Return, exactly as written, every line from the first line of the data below through the line that contains "w.node_tree.nodes['Background'].inputs[1].default_value = 1.0".
*** Data block ***
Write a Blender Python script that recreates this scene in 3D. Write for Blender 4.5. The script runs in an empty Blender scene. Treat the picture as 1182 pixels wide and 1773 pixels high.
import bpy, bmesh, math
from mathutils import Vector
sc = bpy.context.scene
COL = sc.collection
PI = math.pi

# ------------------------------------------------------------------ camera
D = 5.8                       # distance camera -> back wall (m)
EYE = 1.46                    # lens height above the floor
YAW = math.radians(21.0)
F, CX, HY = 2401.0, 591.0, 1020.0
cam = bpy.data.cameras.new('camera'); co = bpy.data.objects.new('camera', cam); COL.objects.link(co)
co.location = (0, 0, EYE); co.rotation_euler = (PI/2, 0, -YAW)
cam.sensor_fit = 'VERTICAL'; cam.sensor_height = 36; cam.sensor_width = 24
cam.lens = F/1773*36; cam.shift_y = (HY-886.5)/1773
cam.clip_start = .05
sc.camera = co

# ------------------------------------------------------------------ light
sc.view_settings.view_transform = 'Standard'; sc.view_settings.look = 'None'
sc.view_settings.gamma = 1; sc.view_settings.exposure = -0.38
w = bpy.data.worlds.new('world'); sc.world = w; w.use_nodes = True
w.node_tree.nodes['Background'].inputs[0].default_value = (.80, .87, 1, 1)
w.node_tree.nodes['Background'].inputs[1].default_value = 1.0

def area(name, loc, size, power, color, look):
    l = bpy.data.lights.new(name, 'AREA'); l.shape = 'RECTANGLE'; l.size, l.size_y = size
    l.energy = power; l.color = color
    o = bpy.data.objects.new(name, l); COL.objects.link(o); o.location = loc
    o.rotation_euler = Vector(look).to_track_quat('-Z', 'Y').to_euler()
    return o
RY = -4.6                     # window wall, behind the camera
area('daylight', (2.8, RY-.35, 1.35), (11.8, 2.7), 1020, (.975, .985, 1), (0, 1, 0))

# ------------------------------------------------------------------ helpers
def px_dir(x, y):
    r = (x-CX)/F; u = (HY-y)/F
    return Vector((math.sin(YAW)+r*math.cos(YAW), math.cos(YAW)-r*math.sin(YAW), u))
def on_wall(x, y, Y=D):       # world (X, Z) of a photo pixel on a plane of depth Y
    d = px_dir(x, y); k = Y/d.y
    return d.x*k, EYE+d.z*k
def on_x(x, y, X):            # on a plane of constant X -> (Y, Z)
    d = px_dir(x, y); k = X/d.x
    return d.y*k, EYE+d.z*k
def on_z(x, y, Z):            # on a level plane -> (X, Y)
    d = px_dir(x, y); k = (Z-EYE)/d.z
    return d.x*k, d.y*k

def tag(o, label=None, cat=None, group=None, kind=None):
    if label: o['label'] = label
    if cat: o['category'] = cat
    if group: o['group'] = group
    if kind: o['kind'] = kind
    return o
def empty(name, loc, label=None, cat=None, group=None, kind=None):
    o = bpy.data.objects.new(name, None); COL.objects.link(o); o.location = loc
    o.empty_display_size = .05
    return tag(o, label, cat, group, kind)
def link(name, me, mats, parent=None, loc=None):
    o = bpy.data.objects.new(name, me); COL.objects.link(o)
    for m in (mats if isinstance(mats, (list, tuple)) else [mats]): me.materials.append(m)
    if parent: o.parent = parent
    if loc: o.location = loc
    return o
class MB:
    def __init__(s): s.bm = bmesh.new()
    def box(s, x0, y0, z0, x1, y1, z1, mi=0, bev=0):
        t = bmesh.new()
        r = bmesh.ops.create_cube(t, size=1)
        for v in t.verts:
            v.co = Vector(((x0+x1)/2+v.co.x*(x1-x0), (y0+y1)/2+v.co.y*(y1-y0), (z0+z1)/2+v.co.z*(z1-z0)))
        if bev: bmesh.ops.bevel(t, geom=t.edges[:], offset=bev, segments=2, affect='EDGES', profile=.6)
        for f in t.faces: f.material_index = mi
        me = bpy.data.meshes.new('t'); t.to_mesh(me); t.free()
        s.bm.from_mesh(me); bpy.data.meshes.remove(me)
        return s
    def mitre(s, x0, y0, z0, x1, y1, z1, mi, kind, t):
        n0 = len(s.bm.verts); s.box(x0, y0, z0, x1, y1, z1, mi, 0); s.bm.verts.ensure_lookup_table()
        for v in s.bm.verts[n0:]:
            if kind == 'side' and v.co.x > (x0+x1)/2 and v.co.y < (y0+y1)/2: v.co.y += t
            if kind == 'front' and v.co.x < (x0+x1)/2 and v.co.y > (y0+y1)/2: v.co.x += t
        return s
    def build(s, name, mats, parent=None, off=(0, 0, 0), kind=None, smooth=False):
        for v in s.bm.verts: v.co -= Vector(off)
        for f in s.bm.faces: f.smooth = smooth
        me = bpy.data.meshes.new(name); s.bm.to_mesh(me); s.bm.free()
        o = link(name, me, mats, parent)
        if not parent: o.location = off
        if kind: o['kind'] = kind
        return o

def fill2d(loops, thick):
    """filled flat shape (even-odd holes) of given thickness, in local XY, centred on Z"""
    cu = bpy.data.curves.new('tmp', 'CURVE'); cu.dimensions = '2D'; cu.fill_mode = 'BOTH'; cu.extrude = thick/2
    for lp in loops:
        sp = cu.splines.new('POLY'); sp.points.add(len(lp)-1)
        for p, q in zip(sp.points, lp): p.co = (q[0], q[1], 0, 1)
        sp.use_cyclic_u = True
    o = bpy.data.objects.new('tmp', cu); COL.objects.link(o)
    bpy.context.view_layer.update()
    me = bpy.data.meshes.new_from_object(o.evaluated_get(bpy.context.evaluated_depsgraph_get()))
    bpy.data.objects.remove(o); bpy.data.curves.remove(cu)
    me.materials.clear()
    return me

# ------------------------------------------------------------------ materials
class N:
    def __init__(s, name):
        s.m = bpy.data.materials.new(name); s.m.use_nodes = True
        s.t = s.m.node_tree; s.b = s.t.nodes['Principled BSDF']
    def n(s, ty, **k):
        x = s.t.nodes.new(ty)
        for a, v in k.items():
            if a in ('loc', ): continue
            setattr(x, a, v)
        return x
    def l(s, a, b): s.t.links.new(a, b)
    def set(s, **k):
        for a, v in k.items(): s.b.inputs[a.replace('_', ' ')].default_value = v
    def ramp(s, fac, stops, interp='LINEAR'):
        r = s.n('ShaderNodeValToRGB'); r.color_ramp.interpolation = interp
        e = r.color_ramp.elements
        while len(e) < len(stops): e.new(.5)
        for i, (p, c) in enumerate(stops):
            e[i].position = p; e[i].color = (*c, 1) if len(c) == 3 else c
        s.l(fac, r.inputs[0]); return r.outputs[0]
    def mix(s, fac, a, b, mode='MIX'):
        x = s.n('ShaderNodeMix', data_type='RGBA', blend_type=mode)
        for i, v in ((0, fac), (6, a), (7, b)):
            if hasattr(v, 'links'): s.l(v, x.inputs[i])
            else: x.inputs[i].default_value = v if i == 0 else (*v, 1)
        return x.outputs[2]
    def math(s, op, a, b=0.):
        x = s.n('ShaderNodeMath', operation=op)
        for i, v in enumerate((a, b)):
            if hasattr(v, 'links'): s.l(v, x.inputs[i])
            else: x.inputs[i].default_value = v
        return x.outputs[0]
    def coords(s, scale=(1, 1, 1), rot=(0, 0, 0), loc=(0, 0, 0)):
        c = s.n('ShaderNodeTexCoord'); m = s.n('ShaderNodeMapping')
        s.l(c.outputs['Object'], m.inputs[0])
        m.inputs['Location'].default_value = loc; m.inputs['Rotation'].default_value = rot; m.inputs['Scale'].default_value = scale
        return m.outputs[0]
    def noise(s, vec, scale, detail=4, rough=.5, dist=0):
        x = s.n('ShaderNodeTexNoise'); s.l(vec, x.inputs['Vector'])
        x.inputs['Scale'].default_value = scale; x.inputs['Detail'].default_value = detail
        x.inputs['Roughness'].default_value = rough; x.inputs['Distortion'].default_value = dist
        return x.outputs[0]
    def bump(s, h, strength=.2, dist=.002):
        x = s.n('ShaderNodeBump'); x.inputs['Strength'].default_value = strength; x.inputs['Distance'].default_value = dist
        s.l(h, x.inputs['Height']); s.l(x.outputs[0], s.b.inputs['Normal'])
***
> [Output of the exercise]
Write a Blender Python script that recreates this scene in 3D. Write for Blender 4.5. The script runs in an empty Blender scene. Treat the picture as 1182 pixels wide and 1773 pixels high.
import bpy, bmesh, math
from mathutils import Vector
sc = bpy.context.scene
COL = sc.collection
PI = math.pi

# ------------------------------------------------------------------ camera
D = 5.8                       # distance camera -> back wall (m)
EYE = 1.46                    # lens height above the floor
YAW = math.radians(21.0)
F, CX, HY = 2401.0, 591.0, 1020.0
cam = bpy.data.cameras.new('camera'); co = bpy.data.objects.new('camera', cam); COL.objects.link(co)
co.location = (0, 0, EYE); co.rotation_euler = (PI/2, 0, -YAW)
cam.sensor_fit = 'VERTICAL'; cam.sensor_height = 36; cam.sensor_width = 24
cam.lens = F/1773*36; cam.shift_y = (HY-886.5)/1773
cam.clip_start = .05
sc.camera = co

# ------------------------------------------------------------------ light
sc.view_settings.view_transform = 'Standard'; sc.view_settings.look = 'None'
sc.view_settings.gamma = 1; sc.view_settings.exposure = -0.38
w = bpy.data.worlds.new('world'); sc.world = w; w.use_nodes = True
w.node_tree.nodes['Background'].inputs[0].default_value = (.80, .87, 1, 1)
w.node_tree.nodes['Background'].inputs[1].default_value = 1.0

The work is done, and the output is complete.